Job :: Copy nothing but the stretch that opens with the line containing "Build this scene" and closes with the line containing "COL = sc.collection". Keep pictures out.

※

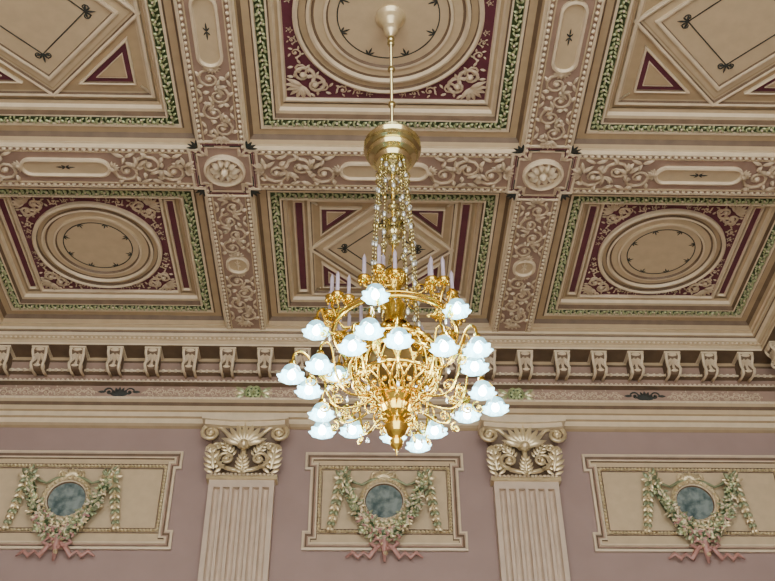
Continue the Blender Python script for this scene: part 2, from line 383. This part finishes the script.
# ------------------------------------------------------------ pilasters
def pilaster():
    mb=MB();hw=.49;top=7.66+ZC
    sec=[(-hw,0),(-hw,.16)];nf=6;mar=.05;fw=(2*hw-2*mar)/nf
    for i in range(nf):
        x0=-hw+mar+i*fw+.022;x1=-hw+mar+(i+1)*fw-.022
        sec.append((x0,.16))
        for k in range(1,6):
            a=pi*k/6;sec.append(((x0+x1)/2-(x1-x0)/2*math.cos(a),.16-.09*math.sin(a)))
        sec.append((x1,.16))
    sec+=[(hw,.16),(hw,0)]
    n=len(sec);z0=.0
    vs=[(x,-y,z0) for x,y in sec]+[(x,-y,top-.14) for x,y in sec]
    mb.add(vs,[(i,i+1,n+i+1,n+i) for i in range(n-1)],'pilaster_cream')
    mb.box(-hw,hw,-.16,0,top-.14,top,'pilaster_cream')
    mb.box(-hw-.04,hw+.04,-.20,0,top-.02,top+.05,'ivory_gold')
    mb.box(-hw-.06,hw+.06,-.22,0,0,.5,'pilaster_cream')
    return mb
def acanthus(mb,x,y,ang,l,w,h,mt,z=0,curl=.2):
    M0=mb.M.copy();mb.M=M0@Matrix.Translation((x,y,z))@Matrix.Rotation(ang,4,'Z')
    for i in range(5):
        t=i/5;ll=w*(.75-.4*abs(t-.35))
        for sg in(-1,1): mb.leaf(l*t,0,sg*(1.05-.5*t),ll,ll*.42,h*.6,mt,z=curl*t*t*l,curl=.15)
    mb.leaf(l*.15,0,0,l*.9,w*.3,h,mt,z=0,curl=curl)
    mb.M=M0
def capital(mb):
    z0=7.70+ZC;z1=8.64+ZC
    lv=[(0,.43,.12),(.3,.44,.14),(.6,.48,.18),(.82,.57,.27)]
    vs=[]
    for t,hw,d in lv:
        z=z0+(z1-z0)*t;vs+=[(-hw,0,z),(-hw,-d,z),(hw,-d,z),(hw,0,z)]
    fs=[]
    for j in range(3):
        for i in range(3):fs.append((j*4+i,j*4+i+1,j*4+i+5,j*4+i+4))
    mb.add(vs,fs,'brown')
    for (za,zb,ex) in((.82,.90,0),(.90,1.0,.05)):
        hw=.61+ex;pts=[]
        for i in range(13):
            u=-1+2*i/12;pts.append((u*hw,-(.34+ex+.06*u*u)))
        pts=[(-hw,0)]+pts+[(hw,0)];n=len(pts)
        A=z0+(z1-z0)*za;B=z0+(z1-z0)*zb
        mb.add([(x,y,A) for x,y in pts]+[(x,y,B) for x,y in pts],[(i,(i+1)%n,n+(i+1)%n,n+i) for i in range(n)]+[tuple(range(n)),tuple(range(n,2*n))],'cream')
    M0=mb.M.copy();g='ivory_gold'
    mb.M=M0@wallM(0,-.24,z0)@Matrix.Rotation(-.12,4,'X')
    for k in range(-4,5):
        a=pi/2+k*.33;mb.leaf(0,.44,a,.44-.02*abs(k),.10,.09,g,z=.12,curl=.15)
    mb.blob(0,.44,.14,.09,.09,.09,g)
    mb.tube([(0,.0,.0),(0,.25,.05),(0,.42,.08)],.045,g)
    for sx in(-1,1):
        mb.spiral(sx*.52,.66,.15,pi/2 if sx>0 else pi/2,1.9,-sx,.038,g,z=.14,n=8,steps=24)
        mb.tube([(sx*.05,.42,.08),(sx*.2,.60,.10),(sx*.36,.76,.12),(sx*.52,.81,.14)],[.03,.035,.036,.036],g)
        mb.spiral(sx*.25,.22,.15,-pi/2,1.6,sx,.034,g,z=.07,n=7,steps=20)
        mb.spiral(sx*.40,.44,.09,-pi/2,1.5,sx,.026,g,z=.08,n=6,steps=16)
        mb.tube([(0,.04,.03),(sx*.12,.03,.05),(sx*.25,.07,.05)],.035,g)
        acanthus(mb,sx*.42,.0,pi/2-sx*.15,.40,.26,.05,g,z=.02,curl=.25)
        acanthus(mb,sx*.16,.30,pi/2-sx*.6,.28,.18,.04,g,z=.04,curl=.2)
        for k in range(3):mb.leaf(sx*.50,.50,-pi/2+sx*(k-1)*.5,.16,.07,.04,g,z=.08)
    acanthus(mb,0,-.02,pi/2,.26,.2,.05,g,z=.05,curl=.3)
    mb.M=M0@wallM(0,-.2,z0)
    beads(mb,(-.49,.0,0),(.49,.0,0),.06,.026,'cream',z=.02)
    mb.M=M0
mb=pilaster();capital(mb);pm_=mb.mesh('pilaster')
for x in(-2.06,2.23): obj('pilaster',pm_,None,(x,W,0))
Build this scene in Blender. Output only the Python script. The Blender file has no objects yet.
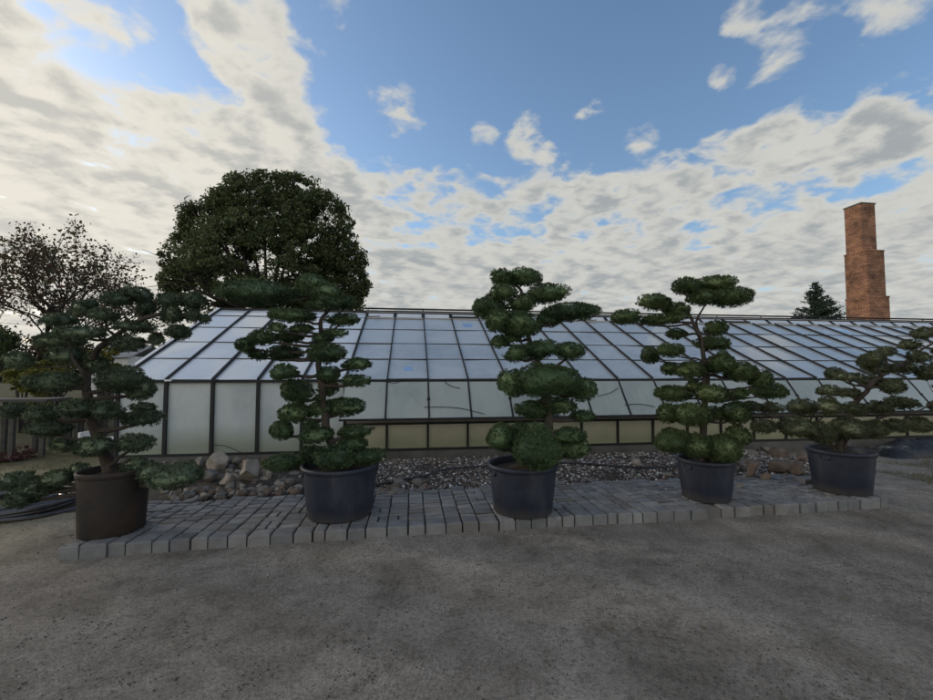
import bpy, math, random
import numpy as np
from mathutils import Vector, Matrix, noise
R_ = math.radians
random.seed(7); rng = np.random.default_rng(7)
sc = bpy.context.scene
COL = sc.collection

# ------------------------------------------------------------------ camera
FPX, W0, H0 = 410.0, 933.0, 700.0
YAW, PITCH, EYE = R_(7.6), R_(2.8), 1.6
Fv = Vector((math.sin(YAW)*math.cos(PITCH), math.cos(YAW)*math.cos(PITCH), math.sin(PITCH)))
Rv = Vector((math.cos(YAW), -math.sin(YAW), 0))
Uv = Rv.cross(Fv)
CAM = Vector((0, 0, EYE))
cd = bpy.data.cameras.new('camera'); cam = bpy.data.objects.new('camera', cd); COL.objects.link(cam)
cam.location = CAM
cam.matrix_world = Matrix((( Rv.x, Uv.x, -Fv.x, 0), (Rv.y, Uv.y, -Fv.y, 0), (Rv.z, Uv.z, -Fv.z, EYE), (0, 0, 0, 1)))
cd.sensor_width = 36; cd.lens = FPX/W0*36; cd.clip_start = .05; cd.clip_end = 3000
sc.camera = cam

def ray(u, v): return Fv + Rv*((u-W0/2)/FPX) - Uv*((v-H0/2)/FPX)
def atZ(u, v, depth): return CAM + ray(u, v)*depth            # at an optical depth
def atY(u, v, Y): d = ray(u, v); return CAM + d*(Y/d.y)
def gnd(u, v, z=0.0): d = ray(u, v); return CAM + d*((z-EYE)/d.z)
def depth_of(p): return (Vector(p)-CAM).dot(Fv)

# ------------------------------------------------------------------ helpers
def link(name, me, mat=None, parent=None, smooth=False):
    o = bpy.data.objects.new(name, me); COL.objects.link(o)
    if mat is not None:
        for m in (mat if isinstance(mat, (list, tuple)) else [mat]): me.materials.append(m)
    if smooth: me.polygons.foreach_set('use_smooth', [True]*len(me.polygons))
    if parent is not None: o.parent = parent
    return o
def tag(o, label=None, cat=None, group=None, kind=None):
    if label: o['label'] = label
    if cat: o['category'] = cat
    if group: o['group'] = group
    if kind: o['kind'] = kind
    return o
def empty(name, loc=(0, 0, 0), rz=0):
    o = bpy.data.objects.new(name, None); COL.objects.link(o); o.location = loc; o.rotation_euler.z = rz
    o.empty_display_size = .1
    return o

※

Result ::
Build this scene in Blender. Output only the Python script. The Blender file has no objects yet.
import bpy, math, random
import numpy as np
from mathutils import Vector, Matrix, noise
R_ = math.radians
random.seed(7); rng = np.random.default_rng(7)
sc = bpy.context.scene
COL = sc.collection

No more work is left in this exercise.